Sons of Kemet ha un suono aggressivo, ipnotico, che accumula riff e macina ritmi. All’inizio Shabaka Hutchings (leader tenorista) e il suo quartetto si impongono al pubblico del Roma Jazz Festival con alti volumi, cappelli, le due batterie al centro, ai lati sassofono e tuba (l’eccellente, infaticabile Theon Cross). Il bis – dopo un’ora e venti di concerto tiratissimo – è un’improvvisazione acustica per batteria e tenore, dal suono rotondo: ben diverso dal timbro elettronicamente modificato – tagliente, nasale, a tratti urticante – che Hutchings ha usato, quasi ostentato, per tutto il recital.
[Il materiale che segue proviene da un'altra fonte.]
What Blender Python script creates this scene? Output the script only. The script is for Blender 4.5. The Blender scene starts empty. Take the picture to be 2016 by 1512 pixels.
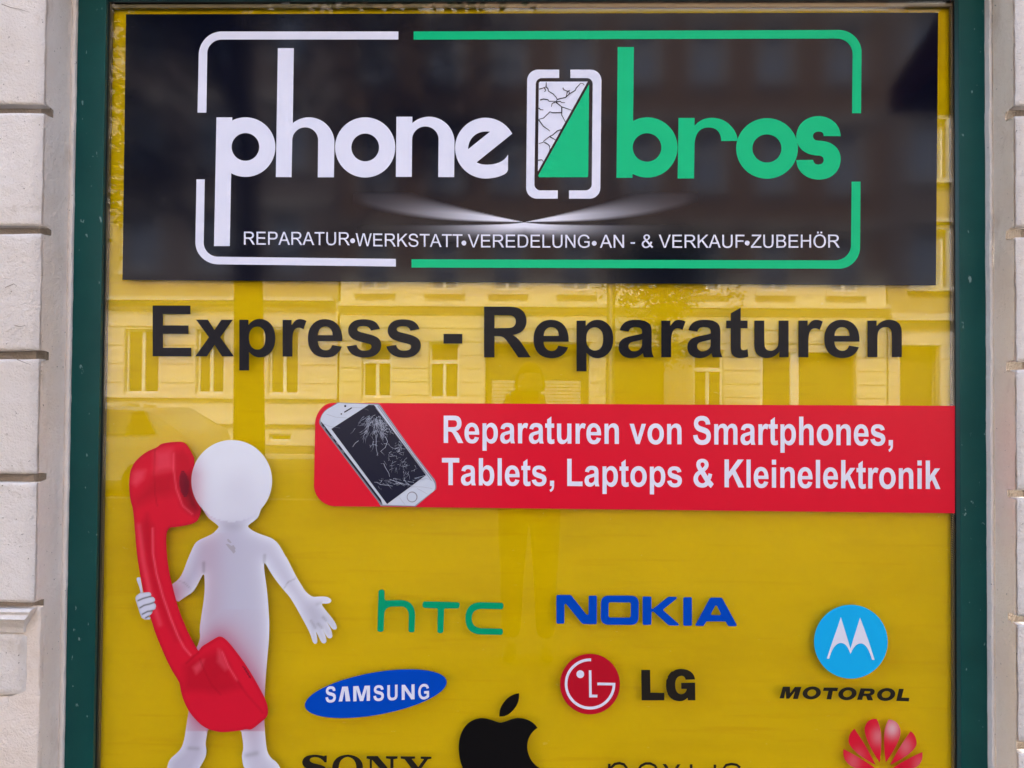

Successo di pubblico, spettatori soddisfatti, una parte dei presenti coinvolta fisicamente in danze spontanee; gli spettatori più giovani potrebbero essere fan di Kamasi Washington, con cui Shabaka Hutchings – 33enne britannico, originario delle Barbados – ha più di un’affinità, ma al Parterre Farnesina non mancavano critici, musicisti, appassionati per uno dei gruppi di tendenza più quotati, i Sons of Kemet il cui nome evoca l’antico Egitto, l’afrofuturismo e Sun Ra. Leader e gruppo si sono concentrati sulla musica senza spendere una parola sui suoi messaggi, ben chiari nell’album Your Queen Is a Reptile, da poco pubblicato dalla Impulse! (ora Verve). Nel repertorio del cd – in parte riproposto nel concerto romano – i brani sono tutti dedicati a donne «resistenti» e «antagoniste», da Harriet Tubman ad Angela Davis, da Nanny of the Maroons ad Albertina Sisulu.

Nulla è stato detto: Hutchings si è limitato a presentare i musicisti, i brani proposti si infilavano uno nell’altro in un continuum ritmico quasi totale, con il tenore ad affastellare frasi-riff e la tuba a riprenderle, integrandosi nel contempo al cuore ritmico costituito dalle due batterie di Tom Skinner e Seb Rochford (importanti nel sound dell’odierna Londra).

Serve un po’ di contestualizzazione per valutare, apprezzare, al limite criticare i Sons of Kemet, attivi dal 2011. Intanto è necessario pensare a Londra, ad una serie di progetti che Shabaka Hutchings anima (tra cui i notevoli Ancestors, oltre a collaborazioni con Louis Moholo ed Heliocentrics), all’importanza dei ritmi afrocaraibici (affiora talvolta il reggae) che si uniscono a dub, free jazz, rock, dancefloor. Siamo in assenza di qualsiasi riferimento armonico: dominano il ritmo e le voci strumentali, quella del tenorista aggressiva ed «ayleriana», la tuba più morbida per quanto instancabilmente propulsiva. La mancanza delle voci (nel cd ci sono, in 3 brani su 9, Congo Natty e Joshua Idehen) rende la musica dei Sons of Kemet a tratti «fredda» (nonostante l’esplosivo incedere), comunque poco melodica, con frasi che hanno un sapore minimalista nonostante l’enfasi. Musica, in ogni caso, con cui confrontarsi se si vogliono ascoltare i suoni della Londra contemporanea e meticcia che manda segnali da captare.